I don’t really know the story of saint Valentine (of course I could look it up) but my impression is it has to do with someone who was brutalized/imprisoned, wrote kind letters (to friends?) from prison, and then got killed/martyred. And it’s a nice thought to celebrate love in many forms in honor of this dude who was v loving in spite of having it real bad.

In practice Valentine’s day seems to make people feel like they’re being martyred ;) All responses, critical and non, are common to the point of being boring. I feel boring writing about it. I am so bored. Here is a chart.

Critical / Negative Uncritical / Negative
The way Valentine’s day is celebrated is overly capitalistic Stress about buying gifts for (usually female identified) partners
The way Valentine’s day is celebrated is overly focused on romantic love Stress about being romantically alone on Valentine’s day
The way Valentine’s day is celebrated is cis/heteronormative Blanket middle-school-like hatred of Valentine’s day because it seems edgy
The way Valentine’s day is celebrated causes a significant upswing in emissions from rose agriculture  

 

Critical / Positive Not Critical / Positive
In terms of the namesake story, the holiday is actually just about spreading love, which is lovely It’s romantic

 

I am only parsing my thoughts on this topic because Kamille was bummed, belonging primarily to the uncritical-emotional-response group (though she’s meta about this).

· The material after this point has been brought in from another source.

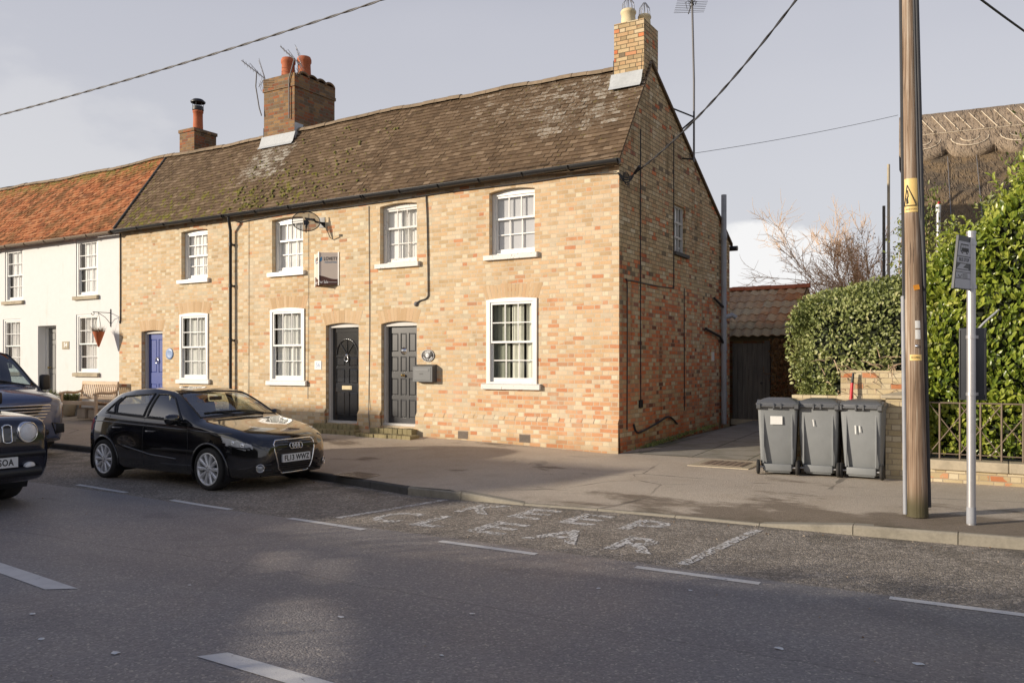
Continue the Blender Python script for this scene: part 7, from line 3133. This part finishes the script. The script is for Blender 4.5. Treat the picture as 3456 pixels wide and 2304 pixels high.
P = vs_.parts(vcls)
vs_.mesh(P['body']).build('body', M['vanpaint'], van)
vs_.mesh(P['bonnet']).build('bonnet', M['vanpaint'], van)
vs_.mesh(P['windscreen']).build('windscreen', M['vanglass'], van)
outline([(.93, -vwr(.93) + .05), (1.4, -vwr(1.4) + .05), (1.80, -vwr(1.8) + .05), (1.80, vwr(1.8) - .05), (1.4, vwr(1.4) - .05), (.93, vwr(.93) - .05)], lambda s, y: vs_.top(s, y), .018, 'blackplastic', 'windscreen_seal', van)
for sd_ in (-1, 1):
    vs_.mesh(P['win%d' % sd_]).build('window', M['vanglass'], van)
    outline(vwin, lambda s, z, q=sd_: vs_.side(s, z, q, .003), .018, 'blackplastic', 'window_seal', van)
    l = vs_.mesh(P['lamp%d' % sd_])
    hl = l.build('headlight', M['lampsilver'], van)
    b = MB()
    for (s, z, r_) in ((.22, .915, .055), (.38, .96, .05)):
        p = vs_.side(s, z, sd_, -.015)
        b.lathe([(r_, 0), (r_ * .9, .02), (.001, .035)], facing(p, (.8, sd_ * .6, .05)), 16)
    b.build('lens', M['whitelamp'], hl)
    for a in (.95, 3.88):
        b = MB()
        rows = [[(1.2 - a + .39 * cos(t), sd_ * yy, .34 + .39 * sin(t)) for t in [pi * (-.15 + 1.3 * k / 16) for k in range(17)]] for yy in (.97, .6)]
        b.grid(rows, 0, True)
        b.add(rows[1], [tuple(range(17))])
        b.build('arch_liner', M['ink'], van)
        wheel(van, 1.2 - a, sd_ * .965, .335, sd_, rim=.225, wdt=.22, spokes=8)
    b = MB()
    mp = vs_.side(1.18, 1.20, sd_)
    b.rbox(mp + Vector((.02, sd_ * .16, .12)), (.10, .20, .30), .045, Matrix.Rotation(sd_ * .15, 3, 'Z'))
    b.tube([mp + Vector((0, -sd_ * .03, -.02)), mp + Vector((.01, sd_ * .12, .02))], .035, 8)
    b.build('mirror', M['blackplastic'], van)
    b = MB()
    p = vs_.front(sd_ * .70, .50, .0)
    b.rbox(p, (.05, .22, .17), .02, Matrix.Rotation(sd_ * -.4, 3, 'Z'))
    b.tube([vs_.front(sd_ * y, z, .012) for (y, z) in ((.58, .60), (.74, .58), (.78, .42), (.66, .40), (.58, .60))], .010, 5)
    b.build('fog_lamp_bezel', M['blackplastic'], van)
V0 = vs_.front(0, .72).x


def vfront(y, z, out=0):
    return Vector((V0 + .012 - .17 * y * y - .9 * max(0, z - .80) ** 2 + out, y, z))


vg = interp([(.60, .40), (.66, .47), (.80, .60), (.90, .60), (.93, .56)])
b = MB()
b.grid([[vfront(lerp(-vg(z), vg(z), k / 10), z) for k in range(11)] for z in [lerp(.60, .93, i / 8) for i in range(9)]], 0, True)
vgr = b.build('grille', M['ink'], van)
b = MB()
for z in (.655, .71, .765, .82, .875):
    b.tube([vfront(lerp(-vg(z) + .03, vg(z) - .03, k / 10), z, .014) for k in range(11)], .012, 6)
b.build('slat', M['chrome'], vgr)
b = MB()
go = [(-.40, .60), (.40, .60), (.47, .66), (.60, .80), (.60, .90), (.56, .93), (-.56, .93), (-.60, .90), (-.60, .80), (-.47, .66), (-.40, .60)]
path = []
for a, c in zip(go, go[1:]):
    for k in range(4):
        path.append(vfront(lerp(a[0], c[0], k / 4), lerp(a[1], c[1], k / 4), .01))
b.tube(path + [path[0]], .012, 6)
b.build('grille_frame', M['chrome'], vgr)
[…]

She said “When I’m alone and see other people in love I feel somehow jealous and my thoughts go in the direction ‘noone loves you because you’re trans.”

Heartbreaking. Reading what she had to say made me empathize more with people who feel things other than indifference toward the holiday.

💎

In Berlin you can eat garden-weed-spread on toast and drink steamed white wine with a teabag in it.
You can go to the sweatiest basement, from the pointiest wind, and back.
In Berlin you can come home to Kamille making 150 vegan perogies.
Falafel is €1. You can buy a warm beer and walk outside with it until it is cold.
Aside from that, they do a great job game-ifying their recycling.